Carchio will be a “great voice on the council,” Councilman Don Hansen said. “Having an individual who knows what it takes to run a small business will provide a unique perspective in creating policy and how the city moves forward.”

A prominent part of Carchio’s agenda is pushing for a reduction or removal of city fees for home remodeling.

“The idea of doing this is to help other people make the city better,” he said. Doing away with remodeling fees has worked in other cities such as Anaheim and Costa Mesa, he said.

The city will be able to collect more property taxes, and homeowners will be motivated by seeing others remodel, thereby improving their neighborhoods, Carchio said.

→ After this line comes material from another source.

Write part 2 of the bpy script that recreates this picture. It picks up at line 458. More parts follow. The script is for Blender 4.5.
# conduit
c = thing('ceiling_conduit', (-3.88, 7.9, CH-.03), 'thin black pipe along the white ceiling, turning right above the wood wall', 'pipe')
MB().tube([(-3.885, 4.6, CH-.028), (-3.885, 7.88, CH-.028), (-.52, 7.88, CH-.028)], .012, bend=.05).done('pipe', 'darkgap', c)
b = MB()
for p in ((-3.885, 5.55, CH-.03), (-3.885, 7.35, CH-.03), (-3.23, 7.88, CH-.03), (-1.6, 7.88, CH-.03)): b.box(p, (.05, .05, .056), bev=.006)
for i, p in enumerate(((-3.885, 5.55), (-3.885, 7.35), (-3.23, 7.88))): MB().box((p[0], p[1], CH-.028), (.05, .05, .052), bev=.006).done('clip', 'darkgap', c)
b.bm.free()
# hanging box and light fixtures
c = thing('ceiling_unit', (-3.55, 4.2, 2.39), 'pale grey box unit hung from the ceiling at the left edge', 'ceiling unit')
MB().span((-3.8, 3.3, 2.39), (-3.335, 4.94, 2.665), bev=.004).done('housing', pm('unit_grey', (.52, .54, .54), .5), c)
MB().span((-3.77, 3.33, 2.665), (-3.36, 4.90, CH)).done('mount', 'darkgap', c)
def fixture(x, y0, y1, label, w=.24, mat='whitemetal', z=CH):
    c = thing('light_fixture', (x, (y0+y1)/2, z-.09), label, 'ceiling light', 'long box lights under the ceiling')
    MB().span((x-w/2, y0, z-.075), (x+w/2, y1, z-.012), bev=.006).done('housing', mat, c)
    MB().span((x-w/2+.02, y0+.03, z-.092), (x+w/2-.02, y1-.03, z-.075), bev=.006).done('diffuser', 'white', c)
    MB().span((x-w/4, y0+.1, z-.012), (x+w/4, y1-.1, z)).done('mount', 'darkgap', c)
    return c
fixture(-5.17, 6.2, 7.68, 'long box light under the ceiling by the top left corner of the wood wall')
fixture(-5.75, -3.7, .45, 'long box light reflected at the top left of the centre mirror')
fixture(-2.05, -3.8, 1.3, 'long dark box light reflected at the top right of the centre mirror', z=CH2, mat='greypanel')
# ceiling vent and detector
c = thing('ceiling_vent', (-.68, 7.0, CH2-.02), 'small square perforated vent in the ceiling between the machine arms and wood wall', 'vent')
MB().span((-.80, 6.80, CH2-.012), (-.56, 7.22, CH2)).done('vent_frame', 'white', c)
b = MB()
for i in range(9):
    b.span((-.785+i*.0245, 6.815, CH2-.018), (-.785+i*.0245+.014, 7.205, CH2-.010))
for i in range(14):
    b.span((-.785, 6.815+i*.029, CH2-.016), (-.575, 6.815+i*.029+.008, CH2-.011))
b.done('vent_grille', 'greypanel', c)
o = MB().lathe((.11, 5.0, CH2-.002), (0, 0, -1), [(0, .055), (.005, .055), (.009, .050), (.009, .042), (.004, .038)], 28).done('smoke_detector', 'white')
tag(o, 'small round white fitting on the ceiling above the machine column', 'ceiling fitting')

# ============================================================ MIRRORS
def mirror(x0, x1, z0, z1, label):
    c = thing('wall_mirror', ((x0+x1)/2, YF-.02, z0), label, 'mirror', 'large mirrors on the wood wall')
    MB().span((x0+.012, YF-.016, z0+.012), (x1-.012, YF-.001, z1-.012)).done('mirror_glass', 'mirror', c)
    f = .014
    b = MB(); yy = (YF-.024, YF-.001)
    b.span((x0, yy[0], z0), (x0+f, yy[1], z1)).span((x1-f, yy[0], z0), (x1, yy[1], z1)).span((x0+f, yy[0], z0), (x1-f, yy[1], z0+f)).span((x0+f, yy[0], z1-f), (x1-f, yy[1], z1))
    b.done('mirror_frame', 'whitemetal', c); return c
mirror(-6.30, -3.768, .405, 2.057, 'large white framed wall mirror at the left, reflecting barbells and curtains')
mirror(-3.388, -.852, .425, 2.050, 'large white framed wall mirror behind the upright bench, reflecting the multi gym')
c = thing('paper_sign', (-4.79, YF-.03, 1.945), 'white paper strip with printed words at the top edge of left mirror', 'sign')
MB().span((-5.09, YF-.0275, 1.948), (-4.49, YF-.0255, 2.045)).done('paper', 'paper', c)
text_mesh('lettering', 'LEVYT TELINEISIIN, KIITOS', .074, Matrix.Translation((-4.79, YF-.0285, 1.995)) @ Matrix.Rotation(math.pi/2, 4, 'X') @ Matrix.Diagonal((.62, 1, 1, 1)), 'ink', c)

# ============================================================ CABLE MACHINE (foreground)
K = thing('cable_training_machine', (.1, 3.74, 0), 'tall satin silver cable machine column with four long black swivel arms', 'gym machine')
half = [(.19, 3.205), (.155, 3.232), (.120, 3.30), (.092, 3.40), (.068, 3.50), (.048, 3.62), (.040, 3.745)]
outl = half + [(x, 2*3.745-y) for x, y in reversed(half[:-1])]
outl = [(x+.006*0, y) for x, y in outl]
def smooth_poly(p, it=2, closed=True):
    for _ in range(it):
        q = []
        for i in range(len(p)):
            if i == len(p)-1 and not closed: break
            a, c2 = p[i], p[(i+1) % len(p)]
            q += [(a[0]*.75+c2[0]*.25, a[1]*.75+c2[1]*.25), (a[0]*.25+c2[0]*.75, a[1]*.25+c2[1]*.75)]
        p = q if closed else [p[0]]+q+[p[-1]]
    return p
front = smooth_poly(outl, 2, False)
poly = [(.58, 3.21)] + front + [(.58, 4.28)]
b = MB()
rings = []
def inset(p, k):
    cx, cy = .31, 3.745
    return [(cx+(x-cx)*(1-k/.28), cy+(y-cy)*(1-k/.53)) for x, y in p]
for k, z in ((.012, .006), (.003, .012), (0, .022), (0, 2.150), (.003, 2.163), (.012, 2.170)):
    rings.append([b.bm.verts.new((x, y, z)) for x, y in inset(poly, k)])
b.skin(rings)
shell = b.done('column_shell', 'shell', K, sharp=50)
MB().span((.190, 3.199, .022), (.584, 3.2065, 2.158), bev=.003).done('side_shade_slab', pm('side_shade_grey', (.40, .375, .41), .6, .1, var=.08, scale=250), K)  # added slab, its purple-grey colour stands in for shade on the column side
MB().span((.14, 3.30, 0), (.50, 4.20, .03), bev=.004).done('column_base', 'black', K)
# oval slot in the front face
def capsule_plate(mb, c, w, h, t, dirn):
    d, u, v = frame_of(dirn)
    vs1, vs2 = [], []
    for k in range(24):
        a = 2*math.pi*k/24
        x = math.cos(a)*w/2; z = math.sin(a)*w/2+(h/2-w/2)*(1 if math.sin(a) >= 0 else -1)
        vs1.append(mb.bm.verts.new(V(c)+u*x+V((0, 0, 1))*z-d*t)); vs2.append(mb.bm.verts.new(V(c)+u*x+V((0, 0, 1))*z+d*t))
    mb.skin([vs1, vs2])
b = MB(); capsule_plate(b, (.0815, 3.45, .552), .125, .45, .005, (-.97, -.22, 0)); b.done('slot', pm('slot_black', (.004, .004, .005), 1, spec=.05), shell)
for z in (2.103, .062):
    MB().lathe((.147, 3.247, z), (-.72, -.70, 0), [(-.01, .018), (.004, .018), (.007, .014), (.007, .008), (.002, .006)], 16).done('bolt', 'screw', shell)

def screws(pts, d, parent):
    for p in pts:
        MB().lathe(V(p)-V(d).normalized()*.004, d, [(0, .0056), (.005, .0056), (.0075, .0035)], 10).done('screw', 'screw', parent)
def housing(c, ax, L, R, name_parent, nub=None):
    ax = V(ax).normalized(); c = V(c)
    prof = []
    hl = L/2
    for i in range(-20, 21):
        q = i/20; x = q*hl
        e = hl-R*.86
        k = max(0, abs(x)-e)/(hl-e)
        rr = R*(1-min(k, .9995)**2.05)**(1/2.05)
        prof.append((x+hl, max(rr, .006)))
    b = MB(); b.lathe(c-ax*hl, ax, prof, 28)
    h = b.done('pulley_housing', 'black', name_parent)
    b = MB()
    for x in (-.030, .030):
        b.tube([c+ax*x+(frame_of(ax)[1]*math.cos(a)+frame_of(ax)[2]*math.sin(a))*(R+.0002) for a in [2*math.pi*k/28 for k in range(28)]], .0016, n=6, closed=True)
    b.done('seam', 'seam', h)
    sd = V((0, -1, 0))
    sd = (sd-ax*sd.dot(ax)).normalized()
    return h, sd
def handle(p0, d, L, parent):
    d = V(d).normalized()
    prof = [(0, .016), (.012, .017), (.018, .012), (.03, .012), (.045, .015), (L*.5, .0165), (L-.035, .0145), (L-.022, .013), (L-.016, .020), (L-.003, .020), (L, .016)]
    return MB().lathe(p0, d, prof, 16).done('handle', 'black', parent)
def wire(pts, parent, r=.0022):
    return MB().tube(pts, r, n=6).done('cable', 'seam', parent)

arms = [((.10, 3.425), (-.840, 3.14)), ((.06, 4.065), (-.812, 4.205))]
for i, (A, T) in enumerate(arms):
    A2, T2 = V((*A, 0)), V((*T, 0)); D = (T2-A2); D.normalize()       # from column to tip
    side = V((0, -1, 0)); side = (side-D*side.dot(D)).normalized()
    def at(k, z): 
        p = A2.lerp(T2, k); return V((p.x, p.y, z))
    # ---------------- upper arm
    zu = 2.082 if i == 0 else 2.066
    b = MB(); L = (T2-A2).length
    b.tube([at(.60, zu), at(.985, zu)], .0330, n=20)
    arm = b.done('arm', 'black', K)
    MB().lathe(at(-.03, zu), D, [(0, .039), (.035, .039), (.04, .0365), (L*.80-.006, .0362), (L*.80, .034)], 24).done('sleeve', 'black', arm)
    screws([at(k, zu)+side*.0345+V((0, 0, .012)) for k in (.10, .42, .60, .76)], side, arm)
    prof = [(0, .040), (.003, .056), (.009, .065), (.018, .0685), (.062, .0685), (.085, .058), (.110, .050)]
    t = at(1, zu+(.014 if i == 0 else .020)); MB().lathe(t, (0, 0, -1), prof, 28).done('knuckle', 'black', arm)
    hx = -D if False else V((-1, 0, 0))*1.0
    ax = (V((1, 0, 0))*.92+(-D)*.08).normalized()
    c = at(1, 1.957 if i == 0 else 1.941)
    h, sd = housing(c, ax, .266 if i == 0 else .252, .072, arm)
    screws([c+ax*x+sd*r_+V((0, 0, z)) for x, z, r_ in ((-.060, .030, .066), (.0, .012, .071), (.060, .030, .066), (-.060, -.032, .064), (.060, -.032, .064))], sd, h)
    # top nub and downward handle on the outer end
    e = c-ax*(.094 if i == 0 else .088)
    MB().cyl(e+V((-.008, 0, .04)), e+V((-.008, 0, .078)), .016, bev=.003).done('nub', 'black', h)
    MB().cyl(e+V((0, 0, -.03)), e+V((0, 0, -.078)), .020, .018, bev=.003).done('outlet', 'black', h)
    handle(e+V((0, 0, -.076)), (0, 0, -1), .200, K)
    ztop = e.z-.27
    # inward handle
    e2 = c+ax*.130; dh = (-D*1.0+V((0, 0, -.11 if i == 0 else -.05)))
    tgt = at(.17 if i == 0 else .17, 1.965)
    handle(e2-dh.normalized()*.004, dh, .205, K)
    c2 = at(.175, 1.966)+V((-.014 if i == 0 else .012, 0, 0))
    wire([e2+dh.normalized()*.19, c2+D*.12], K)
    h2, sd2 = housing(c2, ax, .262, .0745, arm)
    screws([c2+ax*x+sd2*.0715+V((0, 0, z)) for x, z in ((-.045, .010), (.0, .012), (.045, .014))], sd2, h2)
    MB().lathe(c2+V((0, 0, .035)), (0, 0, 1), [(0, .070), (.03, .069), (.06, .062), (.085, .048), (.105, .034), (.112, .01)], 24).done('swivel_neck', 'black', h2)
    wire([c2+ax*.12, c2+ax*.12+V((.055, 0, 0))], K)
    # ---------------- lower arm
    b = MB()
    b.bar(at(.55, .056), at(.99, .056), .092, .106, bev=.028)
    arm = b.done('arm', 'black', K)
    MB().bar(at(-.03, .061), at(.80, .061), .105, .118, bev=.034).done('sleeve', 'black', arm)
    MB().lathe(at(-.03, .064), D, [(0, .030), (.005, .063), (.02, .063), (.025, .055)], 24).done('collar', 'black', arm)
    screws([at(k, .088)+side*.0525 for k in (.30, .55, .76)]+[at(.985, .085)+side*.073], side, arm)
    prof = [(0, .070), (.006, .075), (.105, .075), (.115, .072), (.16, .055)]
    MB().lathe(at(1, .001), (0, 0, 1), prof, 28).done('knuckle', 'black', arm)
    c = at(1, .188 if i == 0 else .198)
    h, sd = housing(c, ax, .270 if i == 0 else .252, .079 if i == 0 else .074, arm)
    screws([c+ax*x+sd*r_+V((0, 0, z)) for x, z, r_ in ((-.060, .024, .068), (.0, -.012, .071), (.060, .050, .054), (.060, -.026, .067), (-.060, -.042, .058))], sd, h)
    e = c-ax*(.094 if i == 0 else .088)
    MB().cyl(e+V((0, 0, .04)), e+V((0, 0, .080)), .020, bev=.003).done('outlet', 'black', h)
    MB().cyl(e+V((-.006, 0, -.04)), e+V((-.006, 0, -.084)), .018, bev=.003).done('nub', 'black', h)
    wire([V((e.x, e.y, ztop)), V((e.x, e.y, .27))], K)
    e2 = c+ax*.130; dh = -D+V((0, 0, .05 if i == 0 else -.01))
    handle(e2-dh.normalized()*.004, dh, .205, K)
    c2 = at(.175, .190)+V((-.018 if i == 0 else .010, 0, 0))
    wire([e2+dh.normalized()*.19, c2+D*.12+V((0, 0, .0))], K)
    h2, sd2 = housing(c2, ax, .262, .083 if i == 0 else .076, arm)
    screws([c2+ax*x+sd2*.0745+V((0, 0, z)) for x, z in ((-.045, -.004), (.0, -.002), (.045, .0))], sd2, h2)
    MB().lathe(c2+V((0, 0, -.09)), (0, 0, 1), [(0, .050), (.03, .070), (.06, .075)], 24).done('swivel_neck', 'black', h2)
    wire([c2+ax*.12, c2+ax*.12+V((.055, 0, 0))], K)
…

Carchio’s other priorities include repairing streets and potholes — because that’s what the average citizen cares most about — and creating affordable housing for city employees who cannot afford to live in the city.

He’s also concerned about how the retirement of baby boomer workers will halve the city’s workforce.

“How will we get employees if they can’t afford to live here?” he said. “We train people, hire them and lose them to other cities or departments. We have got to figure out a way to keep them here.”